Motor City Improv creates zany hometown humor 
by Diana Wing mirror@mirrornews.com

On Friday night, all the characters come out in downtown Royal Oak – especially those on stage at the Wunderground Theatre.  Quirky party guests arrive with cotton eyeballs, itchy feet and bird-like manners.  A terrified Jean Valjean, a whiney Cosette and an angry village whore tackle a scene from Les Miz.  Taxidermy groomers go about their business – from the bottom out.

The talented actors of Motor City Improv provide the laughs, but it’s the audience that fuels the fun.  Their suggestions give the performers a new persona, or change the scene from medieval times to someplace out of a Western novel.

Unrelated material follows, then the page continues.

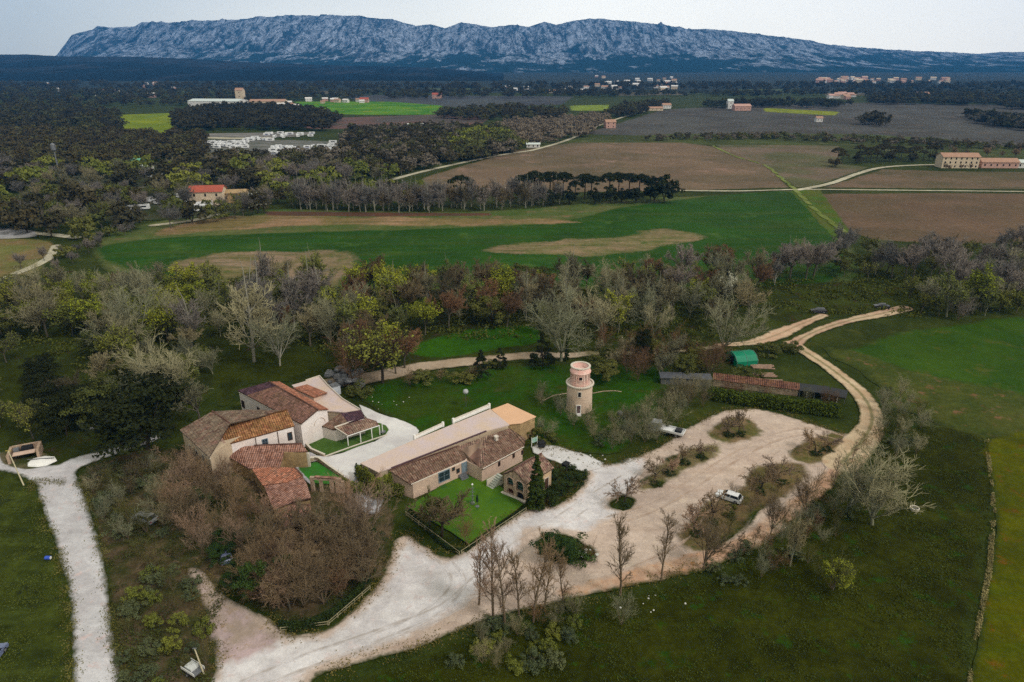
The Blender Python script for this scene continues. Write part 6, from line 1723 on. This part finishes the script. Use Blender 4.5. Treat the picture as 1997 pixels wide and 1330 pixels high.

“The longer you improvise with people, the more trust you develop, and then you can do anything on stage.  We’re very strong improvisors,” said James Bonadio of Royal Oak, a former member of the Detroit Second City Touring Company who formed Motor City Improv about a year and a half ago.

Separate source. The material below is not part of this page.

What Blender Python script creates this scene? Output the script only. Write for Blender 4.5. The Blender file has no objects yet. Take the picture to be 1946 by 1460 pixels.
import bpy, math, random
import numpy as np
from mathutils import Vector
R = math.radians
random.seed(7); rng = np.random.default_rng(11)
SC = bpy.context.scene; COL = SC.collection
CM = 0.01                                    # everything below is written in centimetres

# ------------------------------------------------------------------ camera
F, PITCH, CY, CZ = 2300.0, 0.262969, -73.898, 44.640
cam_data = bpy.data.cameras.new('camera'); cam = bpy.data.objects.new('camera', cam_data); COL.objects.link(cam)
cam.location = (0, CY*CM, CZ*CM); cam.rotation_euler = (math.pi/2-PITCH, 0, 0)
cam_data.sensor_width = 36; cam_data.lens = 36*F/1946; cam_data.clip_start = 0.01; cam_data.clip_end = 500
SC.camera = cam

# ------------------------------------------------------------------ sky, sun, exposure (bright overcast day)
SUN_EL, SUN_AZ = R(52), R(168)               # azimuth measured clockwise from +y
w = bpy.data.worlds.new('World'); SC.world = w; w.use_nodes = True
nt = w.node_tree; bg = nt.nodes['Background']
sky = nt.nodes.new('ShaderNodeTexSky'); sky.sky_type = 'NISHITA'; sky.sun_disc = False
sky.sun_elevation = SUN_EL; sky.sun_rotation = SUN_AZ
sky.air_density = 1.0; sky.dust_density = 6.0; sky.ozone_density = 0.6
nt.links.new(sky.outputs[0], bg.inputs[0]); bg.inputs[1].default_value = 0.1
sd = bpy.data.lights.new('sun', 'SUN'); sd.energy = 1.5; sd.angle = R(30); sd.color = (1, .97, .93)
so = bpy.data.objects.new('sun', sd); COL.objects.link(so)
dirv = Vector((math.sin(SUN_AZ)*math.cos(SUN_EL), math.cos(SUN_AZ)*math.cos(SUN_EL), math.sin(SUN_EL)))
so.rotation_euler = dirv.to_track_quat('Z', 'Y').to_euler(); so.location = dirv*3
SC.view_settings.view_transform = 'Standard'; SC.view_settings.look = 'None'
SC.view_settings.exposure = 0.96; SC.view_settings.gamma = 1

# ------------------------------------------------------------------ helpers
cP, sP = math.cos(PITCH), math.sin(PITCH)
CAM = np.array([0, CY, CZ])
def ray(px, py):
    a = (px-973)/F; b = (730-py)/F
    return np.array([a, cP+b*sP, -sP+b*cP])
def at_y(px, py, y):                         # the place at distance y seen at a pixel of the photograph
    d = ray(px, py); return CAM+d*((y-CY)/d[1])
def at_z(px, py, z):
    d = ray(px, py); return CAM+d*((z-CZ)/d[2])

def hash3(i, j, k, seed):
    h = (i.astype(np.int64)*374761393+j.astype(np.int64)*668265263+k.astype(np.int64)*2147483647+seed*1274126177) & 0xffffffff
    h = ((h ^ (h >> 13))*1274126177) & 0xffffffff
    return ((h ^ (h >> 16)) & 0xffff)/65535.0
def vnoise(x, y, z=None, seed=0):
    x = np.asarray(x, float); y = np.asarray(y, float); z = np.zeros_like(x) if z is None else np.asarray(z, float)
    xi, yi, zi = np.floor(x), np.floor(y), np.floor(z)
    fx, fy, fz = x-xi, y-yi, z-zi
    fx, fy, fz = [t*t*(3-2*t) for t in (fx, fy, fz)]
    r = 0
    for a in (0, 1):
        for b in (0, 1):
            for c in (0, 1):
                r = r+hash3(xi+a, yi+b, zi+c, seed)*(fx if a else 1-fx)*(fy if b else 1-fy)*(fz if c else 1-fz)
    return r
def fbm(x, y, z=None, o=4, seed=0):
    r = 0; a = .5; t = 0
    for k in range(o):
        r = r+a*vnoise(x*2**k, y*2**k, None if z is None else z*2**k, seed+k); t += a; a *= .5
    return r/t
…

“We’ve been trying to do improv one month and scripted comedy the next.  A lot of us wrote shows and performed them on the Second City stage,” he continued.  “I formed Motor City Improv because I wanted creative freedom.  I don’t want to limit what I say or write.”

Sketch Comedy

Bonadio writes most of the troupe’s scripted shows, drawing from improv material the month before.  In “Downtown, Ho Ho, Hoe-Down,” a show that ran during the holidays, Bonadio portrayed the dazed and confused rocker Ozzy Osbourne on a takeoff of the “Dating Game.”  In another sketch, he donned a cowboy hat and mask to play a timid youngster who couldn’t find his name on any family Christmas gifts, suspecting the worst – he’s adopted.  Bonadio’s expressions and body language drew plenty of laughs.

On the night The Mirror watched the troupe’s improv show, Bonadio had a gig at the International Auto Show, and another Motor City Improv member was away playing with his rock band.  Four members of “Your Fat Friend,” an improv troupe that often opens for Motor City, joined the remaining cast members on stage.

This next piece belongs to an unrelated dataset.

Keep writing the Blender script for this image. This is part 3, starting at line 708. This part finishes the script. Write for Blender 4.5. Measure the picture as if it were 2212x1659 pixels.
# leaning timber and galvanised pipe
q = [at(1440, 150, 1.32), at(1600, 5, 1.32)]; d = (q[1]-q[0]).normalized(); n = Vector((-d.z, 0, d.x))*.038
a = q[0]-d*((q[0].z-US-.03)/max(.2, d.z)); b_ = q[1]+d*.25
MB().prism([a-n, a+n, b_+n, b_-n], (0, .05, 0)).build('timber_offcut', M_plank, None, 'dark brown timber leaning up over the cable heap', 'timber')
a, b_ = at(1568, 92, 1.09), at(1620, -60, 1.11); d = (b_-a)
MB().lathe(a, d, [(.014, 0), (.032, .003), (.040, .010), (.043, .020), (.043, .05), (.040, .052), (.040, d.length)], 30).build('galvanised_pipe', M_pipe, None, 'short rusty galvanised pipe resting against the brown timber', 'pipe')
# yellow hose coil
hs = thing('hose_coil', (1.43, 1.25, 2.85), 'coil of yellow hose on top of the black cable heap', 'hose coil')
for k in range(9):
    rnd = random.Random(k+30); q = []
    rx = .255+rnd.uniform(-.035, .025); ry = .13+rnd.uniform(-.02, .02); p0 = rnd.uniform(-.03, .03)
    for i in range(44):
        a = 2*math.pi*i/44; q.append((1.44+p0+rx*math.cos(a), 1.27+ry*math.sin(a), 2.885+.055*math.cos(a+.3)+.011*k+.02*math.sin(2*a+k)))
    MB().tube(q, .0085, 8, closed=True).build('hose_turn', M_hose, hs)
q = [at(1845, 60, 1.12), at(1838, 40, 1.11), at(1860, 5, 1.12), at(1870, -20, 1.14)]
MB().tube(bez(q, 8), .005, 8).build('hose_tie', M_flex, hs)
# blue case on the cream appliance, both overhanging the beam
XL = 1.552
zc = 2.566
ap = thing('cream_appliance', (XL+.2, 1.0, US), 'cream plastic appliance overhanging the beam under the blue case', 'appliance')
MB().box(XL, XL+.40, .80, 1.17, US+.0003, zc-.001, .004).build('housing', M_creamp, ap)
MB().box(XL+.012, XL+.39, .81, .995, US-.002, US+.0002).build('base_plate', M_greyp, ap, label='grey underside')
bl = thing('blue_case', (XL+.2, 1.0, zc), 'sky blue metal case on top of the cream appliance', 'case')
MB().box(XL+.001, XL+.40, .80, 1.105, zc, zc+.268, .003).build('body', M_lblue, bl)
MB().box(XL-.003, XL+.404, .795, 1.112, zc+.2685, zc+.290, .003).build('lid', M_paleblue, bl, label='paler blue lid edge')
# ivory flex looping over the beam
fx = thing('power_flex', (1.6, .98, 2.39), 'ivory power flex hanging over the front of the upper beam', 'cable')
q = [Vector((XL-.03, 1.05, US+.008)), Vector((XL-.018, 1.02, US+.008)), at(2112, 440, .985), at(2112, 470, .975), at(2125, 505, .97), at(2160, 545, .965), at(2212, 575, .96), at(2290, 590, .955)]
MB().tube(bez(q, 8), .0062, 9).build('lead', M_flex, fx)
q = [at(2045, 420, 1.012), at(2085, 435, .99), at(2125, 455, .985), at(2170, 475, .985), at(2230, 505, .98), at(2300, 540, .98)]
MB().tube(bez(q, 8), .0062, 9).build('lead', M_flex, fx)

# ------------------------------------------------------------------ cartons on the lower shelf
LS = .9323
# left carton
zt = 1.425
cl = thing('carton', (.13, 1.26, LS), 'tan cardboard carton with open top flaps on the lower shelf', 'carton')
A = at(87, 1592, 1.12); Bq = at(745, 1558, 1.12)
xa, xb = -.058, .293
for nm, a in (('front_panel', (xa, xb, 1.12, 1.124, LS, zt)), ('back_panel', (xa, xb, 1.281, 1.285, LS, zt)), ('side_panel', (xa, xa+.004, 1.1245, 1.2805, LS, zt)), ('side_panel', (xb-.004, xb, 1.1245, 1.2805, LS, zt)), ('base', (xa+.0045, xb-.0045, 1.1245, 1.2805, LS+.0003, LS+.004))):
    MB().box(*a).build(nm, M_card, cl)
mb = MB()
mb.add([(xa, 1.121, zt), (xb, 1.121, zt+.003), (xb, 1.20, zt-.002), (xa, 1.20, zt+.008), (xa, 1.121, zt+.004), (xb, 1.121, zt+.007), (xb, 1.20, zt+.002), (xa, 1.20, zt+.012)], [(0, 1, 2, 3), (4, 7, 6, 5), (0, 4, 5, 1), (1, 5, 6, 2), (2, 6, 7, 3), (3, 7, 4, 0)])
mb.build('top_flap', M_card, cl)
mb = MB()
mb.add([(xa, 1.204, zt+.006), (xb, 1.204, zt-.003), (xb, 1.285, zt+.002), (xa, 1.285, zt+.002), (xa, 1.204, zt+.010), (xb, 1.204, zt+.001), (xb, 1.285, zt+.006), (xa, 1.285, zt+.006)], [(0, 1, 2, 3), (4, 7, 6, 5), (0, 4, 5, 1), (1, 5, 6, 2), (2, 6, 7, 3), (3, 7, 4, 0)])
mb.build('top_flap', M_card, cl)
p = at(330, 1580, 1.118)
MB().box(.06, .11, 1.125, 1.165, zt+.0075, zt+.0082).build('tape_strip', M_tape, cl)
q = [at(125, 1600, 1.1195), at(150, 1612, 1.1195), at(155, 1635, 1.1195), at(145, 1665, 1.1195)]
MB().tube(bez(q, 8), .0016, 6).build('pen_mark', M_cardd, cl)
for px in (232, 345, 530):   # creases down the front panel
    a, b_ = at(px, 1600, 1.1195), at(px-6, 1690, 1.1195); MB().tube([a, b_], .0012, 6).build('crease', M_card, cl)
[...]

The fun began when Motor City Improv regular Michael Lomas of Southgate picked someone from the audience and asked him a string of questions – his name, age, where he went to high school, what his prom was like and so on.  Lomas portrayed the host of an Arts & Entertainment Network “Biography” special about “Adam” as other troupe members acted out silly scenes from the teen’s life.

Lesley Braden or Royal Oak joined Lomas and Matt Gannaway of Shelby Township in an improv scene involving co-workers.  They performed the skit in 60 seconds and then repeated it, several times, decreasing the length of the piece to an eventual one-second gag.

In another sketch, Gannaway and Braden played a husband and wife, cleaning up the house before a visit from “Aunt Bea.”  Lomas played their son, who inadvertently sets his bed on fire.  The audience suggested a number of changes and before the laughs subsided, the threesome played the scene as if it were a silent movie.  Lomas became the village idiot in a medieval version of the sketch.  Their cowpoke accents were charming in the Western novel interpretation.

“Howdy ma, howdy pa.  I set fire to my bunk,” Lomas drawled, trying to keep a straight face.

“Throw it out in the horse trough,” his pa advised.

Improv games

“If you like the TV show Whose Line Is It, Anyway? you’ll like our improv show,” said Braden, an actress and Cleveland native who moved to the Detroit area to learn improvisational techniques at Second City.  “We play improv games where we have to make things up on the spot and play a variety of characters.  It’s different than live theater.  It’s exciting and we’re all having a ball.”

“We really like the Wunderground,” she said of the tiny venue that seats about 100.  “It’s just the right size, the stage and the theater, for what we’re doing.”

Motor City Improv’s audience is mainly 20-somethings who bring their favorite brew to the shows.  Dating and relationships are common sketch themes, but the audience suggestions tweak the comedy and place the actors in absurd situations.  That’s when they shine.

“It’s an ensemble cast.  The group is very talented,” Bonadio said.  “It’s so much fun.  If you come with friends or with a date, you will laugh.  It’s always a great thing to do on a Friday night and it’s cheaper than a movie.”

Motor City Improv will do Friday night improvisation through January and February at the Wunderground, located at 110 S. Main, just south of 11 Mile, above Ace Hardware and next to Memphis Smoke.  Doors open at 8 p.m. and the show starts at 8:30.  Tickets are $7.  Original sketch comedy returns March 9.